Даром-то даром, но ведь почему Господь вручил этот дар именно ему? “Будучи прозорливым, обладая └мистическим опытом”, он задумывался о своей судьбе. О своей └богоизбранности”. Бог зачем-то, сберегая его силы, заслоняя от напастей охраняющей дланью, возводил его по ступеням власти, открывал горизонты. Словно готовил к чему-то. Ждал от него решения. Огромного, ему одному вмененного поступка”.
Идею богоизбранности президента и его императорской миссии вряд ли Кремль возьмет на вооружение, но все же заказывал кто-то эту песню на языке двуцветных питонов (помните в сказках Киплинга велеречивого змея, питавшего пристрастие к возвышенной речи?). Нельзя не упомянуть здесь и занимательные проекты реставрации, предложенные публицистом Егором Холмогоровым. В знаковой статье “Реставрация будущего” <www. intelross.ru> Холмогоров рассуждает об обязанностях консерватизма в определенные периоды выступать костоправом, дабы вправить исторические вывихи и переломы, и предлагает идею “реставрации всего утраченного будущего России”. “Не исключено, что глубокий смысл предшествующих обрывов в том и состоит, чтобы все обломленные возможности были восстановлены одновременно, в одном месте и при одних обстоятельствах. Чтобы на кладбище недоношенных политических и культурных смыслов произошло чудо воскресения”.

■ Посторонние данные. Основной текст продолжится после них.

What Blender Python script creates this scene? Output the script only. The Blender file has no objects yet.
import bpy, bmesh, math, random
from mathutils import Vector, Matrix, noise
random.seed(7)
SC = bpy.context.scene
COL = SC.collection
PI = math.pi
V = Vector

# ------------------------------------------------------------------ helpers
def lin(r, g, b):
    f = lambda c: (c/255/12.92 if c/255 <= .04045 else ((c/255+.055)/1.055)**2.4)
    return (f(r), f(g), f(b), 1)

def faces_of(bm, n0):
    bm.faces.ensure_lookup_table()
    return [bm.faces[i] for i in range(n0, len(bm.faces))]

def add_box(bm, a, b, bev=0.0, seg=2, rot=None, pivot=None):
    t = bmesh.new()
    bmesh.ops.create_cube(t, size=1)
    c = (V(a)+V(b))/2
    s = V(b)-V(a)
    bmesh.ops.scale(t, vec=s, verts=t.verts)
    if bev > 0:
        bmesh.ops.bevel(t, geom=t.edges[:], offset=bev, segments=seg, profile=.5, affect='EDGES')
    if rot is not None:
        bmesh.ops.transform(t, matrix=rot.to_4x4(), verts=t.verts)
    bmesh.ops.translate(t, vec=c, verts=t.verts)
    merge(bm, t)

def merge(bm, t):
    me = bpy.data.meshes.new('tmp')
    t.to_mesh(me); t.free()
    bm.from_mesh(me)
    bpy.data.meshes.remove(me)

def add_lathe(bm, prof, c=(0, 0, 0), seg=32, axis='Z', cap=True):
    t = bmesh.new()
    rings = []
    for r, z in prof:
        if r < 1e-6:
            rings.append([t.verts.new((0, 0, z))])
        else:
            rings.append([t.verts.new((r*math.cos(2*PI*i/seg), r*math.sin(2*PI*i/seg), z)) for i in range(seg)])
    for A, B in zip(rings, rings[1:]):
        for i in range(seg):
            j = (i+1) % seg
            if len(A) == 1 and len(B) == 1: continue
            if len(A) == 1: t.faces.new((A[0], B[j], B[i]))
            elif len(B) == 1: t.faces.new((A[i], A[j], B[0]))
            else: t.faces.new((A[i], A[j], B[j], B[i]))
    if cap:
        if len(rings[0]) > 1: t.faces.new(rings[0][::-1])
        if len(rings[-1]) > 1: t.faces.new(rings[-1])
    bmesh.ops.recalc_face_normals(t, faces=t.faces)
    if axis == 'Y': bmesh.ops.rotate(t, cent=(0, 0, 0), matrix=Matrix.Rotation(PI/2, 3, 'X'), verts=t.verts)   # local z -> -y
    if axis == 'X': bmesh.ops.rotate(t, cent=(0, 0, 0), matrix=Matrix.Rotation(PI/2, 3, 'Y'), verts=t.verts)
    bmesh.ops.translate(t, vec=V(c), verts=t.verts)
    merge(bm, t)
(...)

Не берусь утверждать, что Сорокин внимательно читал Холмогорова, Дугина или Проханова, но обмолвки Дугина насчет опричной роли, которую могло бы сыграть возглавляемое им движение, знаменитое высказывание Суркова насчет пятой колонны, мешающей государственному строительству, сладкие грезы Проханова об “империи углеводородов” и холмогоровская идея реставрации всего утраченного будущего России словно специально предназначены для зловредного пера Сорокина. Пародийный коктейль из всех этих идей и наличествует в небольшой книге.
Опричнина возрождена, и опричник Комяга упоминает про “пятую колонну”, которая мешала государеву делу. “Империя углеводородов” построена: тянутся трубы из конца в конец страны, упираясь в Западную и Южную стены (и живет государство только доходами с этой трубы, сама страна ничего не производит: от “боингов” и автомобилей до хлеба и мяса — все идет из Китая). Государев батюшка осознал свою богоизбранность и положил начало династии, теперь вот новый Государь может для острастки даже перекрыть на один день кран Европе: то-то там шуму поднялось. Теперь “рык медведя русского на весь мир слышен”, — витийствует опричник Комяга, используя совершенно прохановскую метафору: больное рыхлое тело страны, которое надо сшить твердой крепкой нитью — опричниной. “Этим кольцом и стянул Государь больную, гнилую и разваливающуюся страну, стянул, словно медведя раненого <…> И окреп медведь <…> Спустили мы ему кровь гнилую, врагами отравленную”. Узнаете прохановский взвихренный стиль? Ну а “все утраченное будущее” России оказалось реставрированным почти по Холмогорову, и теперь технический прогресс двадцать первого века соседствует с возрожденными нравами века шестнадцатого. Министерства превращены в приказы, губернаторы — в воевод, в почете русская кухня: на опохмелье опричнику подают белый квас, на завтрак — пареную репу в меду и кисель, возрождена национальная одежда, введены сословия, возвращено народное зрелище — телесные наказания. Загранпаспорта народ сжег добровольно по призыву Государя: три месяца пылал костер на Красной площади. Книжки же непотребные жгли и опричники, и Тайный приказ, и сама Писательская палата, очищаясь от собственной крамолы. Нельзя сказать, однако, что страна просто откатилась в XVI век, технический прогресс тоже налицо, и столкновение его с реалиями реставрированного будущего служит неиссякаемым источником мрачного юмора.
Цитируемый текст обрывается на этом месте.